Yesterday a group of four people turned up at our gate and hovered there for a while. Ours is a private road but we leave a gap next to the gate, so that visitors can safely reach the river. that runs alongside our converted mill and stable. So, my husband went up the drive to explain where the path was. It turned out that they simply wanted to know if it was the mill that features in my first book. It was an exciting event and also very humbling.
The Tuscan Secret has now been translated into Italian, with a different title: La Casa sulla Collina dei Papaveri and this was the version that one of the visitors had read and clutched in her hand.

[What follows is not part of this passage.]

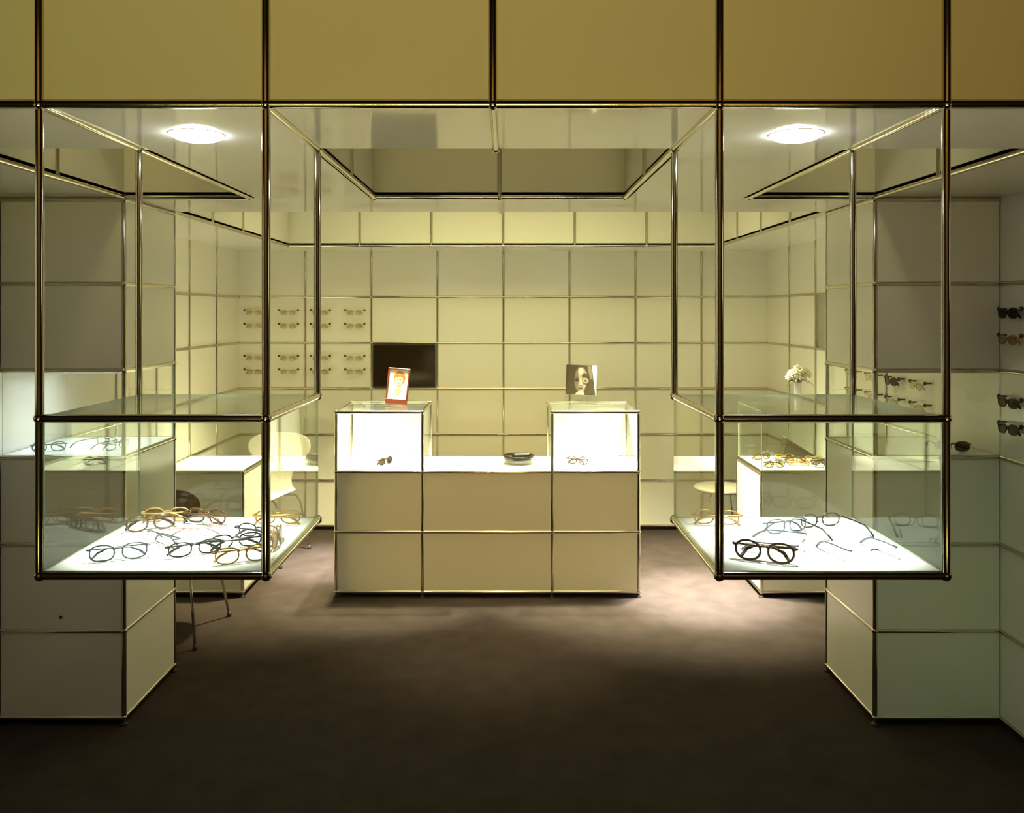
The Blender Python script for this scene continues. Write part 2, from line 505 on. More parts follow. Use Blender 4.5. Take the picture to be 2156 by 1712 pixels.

It was a serendipitous experience and over glasses of beer, we chatted to my new friends. Bianca, who really enjoyed my book and had brought it with her (and asked me to sign it ♥♥♥), had found out details about her own father after his demise and my story spoke to her. He had spent time in Nottingham as a POW during the Second World War, working on a farm, (as a “co-operator”: a subject I covered in my third book: The Tuscan Girl).
Like many of his generation, Bianca’s father never talked about his time in the war very much. She cannot remember him ever smiling. Although he was treated well in England, it was still unbelievably hard for a young man to be separated from his family for six years. Especially true for Italians who are such family people.
From what I gathered, the missing links were pieced together as a result of finding a photo after his death, showing a British family standing by their car. Her sister has written a short account of what she discovered when they visited England and they kindly shared the book details with me. (I’m looking forward to reading the Pdf copy they gave me and I shall keep you posted.) Apparently, they had very little to use in their research. they had the name of the farm where he had worked: Pear Tree Farm and the area. They knew roughly where their father’s prison camp had been – somewhere with a fountain in the grounds. A kind taxi driver helped them, decided he would concentrate on them for the rest of the day and would not accept a penny from them either. They eventually found the camp and a relative of the family that had been so kind to their father. A wonderful story!
We found we had a lot in common and knew some of the people I had come across in my own research. It was one of those unexpected gifts of a morning, when the goosebumps kept on coming as we shared stories.
Bianca asked to be photographed with my book in front of the old mill: Il Mulino
As I’ve mentioned in other blogs, these memories and accounts of our lost relatives are so important. #lestweforget. I like to include as many true stories in my own books as I can, as a way of recording events and personalities that might otherwise be forgotten. As one of our new friends commented yesterday as we shared a glass of beer: ‘If the world could only understand and appreciate what ordinary people went through during World War II, then there would be no more wars.’ If only that were true. Witness our troubled planet at the moment. We never seem to learn.
I feel sure we shall keep in touch.
I can’t tell you how much the visit yesterday meant to me. Lately I have been feeling tired and discouraged about my writing. Drained creatively, I suppose.
My last book, The Girl who Escaped, has not done as well as we expected. It’s a shame as this story has very personal connections. I based it on the true story of my Italian grandfather-in-law and his courage in WW2. It is on offer for the rest of July on Amazon, for 99 pence/99 cents.
Over the last few years, I have written quite a few books in a relatively short space of time. I know that some authors manage more than one book a year. But each book for me involves a ton of research and emotion and I can’t write any faster. The visit yesterday was a huge consolation to me. The fact that my first published book still moves new readers is immensely gratifying.
The Tuscan Secret
With over 13,000 ratings now and over 164,000 units sold, plus more than one million KU pages read, nobody can take that away from me.
So, if I were never to write another book, I know I shall have left something behind.
I am very grateful to my publisher, Bookouture, for helping me introduce my books to a wider audience.
I am hoping, however, that after a break, inspiration might strike again. I have the first draft of a new book almost ready to submit to my editor at Bookouture in the meantime and after that we shall see.
I would love to know how other “creatives” sustain their energy. levels and maintain the fire needed to write their books. Do let me know!
Apart from devoting more time to my family and friends in the months that follow publication of my next book, it will be good to garden, walk, play tennis, write short stories, travel more and simply pootle. I shall leave you with a couple of photos of a “village of stones” that our Finnish friends recently created recently along our stretch of the river. Marecchia. How glorious to be “busy doing nothing”.
The model village created from tiny stones of all shapes, collected from the river bed. The “architects” are all adults and enjoyed becoming children again!